Having read Larry White's book on free banking (pdf) and a number of George Selgin's papers I consider myself to be an advocate of free banking. That being said, I can't help but wonder about a few of George's recent points in his post on Intermediate Spending Booms, the most recent in a series of posts that trains a critical eye on market monetarists. Here is George:
But in seeking to free monetary theory and policy from the Keynesian overemphasis on interest rates, the Market Monetarists tend to downplay the extent to which central banks can cause or aggravate unsustainable asset price movements by means of policies that drive interest rates away from their "natural" values. Such distortions can be significant even when they don’t involve exceptionally rapid growth in nominal income, because measures of nominal income, including nominal GDP, do not measure financial activity or activity at early stages of production.
George is saying that nominal GDP might not properly capture the effects of a central bank setting its rates below the natural rate because it doesn't measure a few key variables, namely financial activity and early-stage investment projects. This sounds somewhat like a rechristening of the classic Austrian complaint against traditional measures of inflation. Here, for instance, is an article by Bob Murphy talking about how relatively tepid changes in CPI might mask credit-induced asset bubbles.

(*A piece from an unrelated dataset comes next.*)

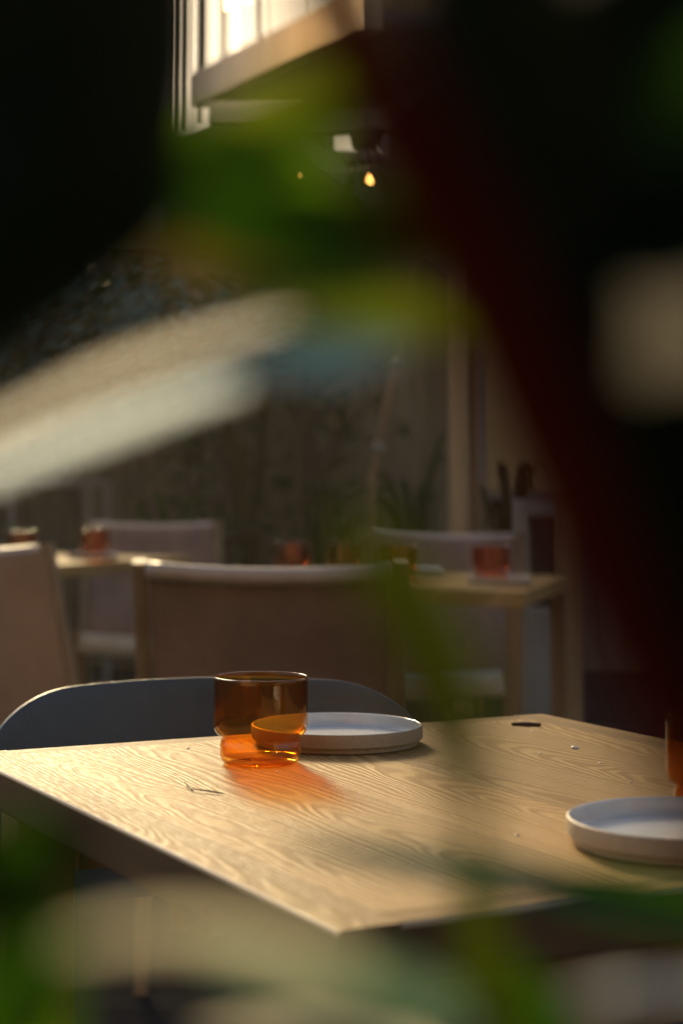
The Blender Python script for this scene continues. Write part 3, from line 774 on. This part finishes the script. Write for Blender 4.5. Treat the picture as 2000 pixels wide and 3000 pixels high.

As I pointed out in my comment on George's blog, GDP calculations include investment, presumably much of which is in the early stages of production. GDP also includes inventories. Bill Woolsey describes this better than I can.

As for changes in financial activity due to excess credit, I think GDP should capture it pretty quickly. The next little bit is just a paraphrasing of Fritz Machlup's The Stock Market, Credit, and Capital (pdf). Machlup wrote it to counter claims that the stock market was capable of "tying up capital". It's a great read.

Fritz Machlup
Say artificially low interest rates convince a speculator to borrow from a bank in order to fund the purchase of a stock. When the transaction is completed the speculator owns the stock. On the opposite side of the transaction, the seller of the stock has been freed of her position and owns cash. She in turn can do two  things with this cash. First, she might buy goods. This will immediately show up in GDP. Alternatively, she can buy another stock, in which case a third person now owns the cash. This third person can in turn either buy goods, which registers in GDP, or purchase new stock from a fourth person. This fourth person can.... you get the point. The process proceeds fairly quickly until someone in the chain purchases a good, thereby allowing GDP to capture the effect of excess credit.*

Another factor limiting the ability of long chains of stock transaction to tie up capital is that the longer the chain continues, the more likely stock prices are to be bid up. At higher prices, firms are more willing to finance themselves by issuing new shares since their cost of capital has fallen. This is because they can raise more today than the day before while issuing the same amount of shares. When firms issue new shares they drain the purchasing power originally created by excess credit creation out of the market and invest it in new capital. This allows GDP to ultimately capture the effect.

So a decline in market rates below the natural rate will result in more credit, and this credit could very well be used to purchase stocks, and this will put upward pressure on prices. But just as quickly as credit is used to buy stocks, purchasing power is released from the stock market as the sellers of stocks use the proceeds to buy real goods. GDP measures will capture the effect. I think this process happens fairly quickly given the agileness of financial markets. Maybe George thinks these chains can persist for some time.

One interesting side note. Say that the purchasing power created by excess lending exits the stock market when someone in the chain purchases used goods, say an old couch. Second hand goods transactions are not included in GDP calculations. So in this case, the effects of excess credit might not show up in GDP. It's for this reason that Nick Rowe  prefers the value of total transactions ( P x T) to nominal GDP (P x Y) as his choice indicator. Incidentally, George too invokes the idea that measures of transactions might be better indicators of monetary conditions than income measures:
When interest rates are below their natural levels, spending is re-directed toward those earlier stages of production, causing total nominal spending (Fisher’s P x T) to expand more than measured nominal income (P x y) 
It would seem then that market monetarists like Nick Rowe and Selgin do have some things in common.

*There is a third thing that can be done with the cash. It can be held. But if people do this, then the issuing bank never issued excess credit in the first place. Sufficient demand already existed in the economy for bank liquidity and this is expressed by the fact that people willingly decide to hold those newly created deposits.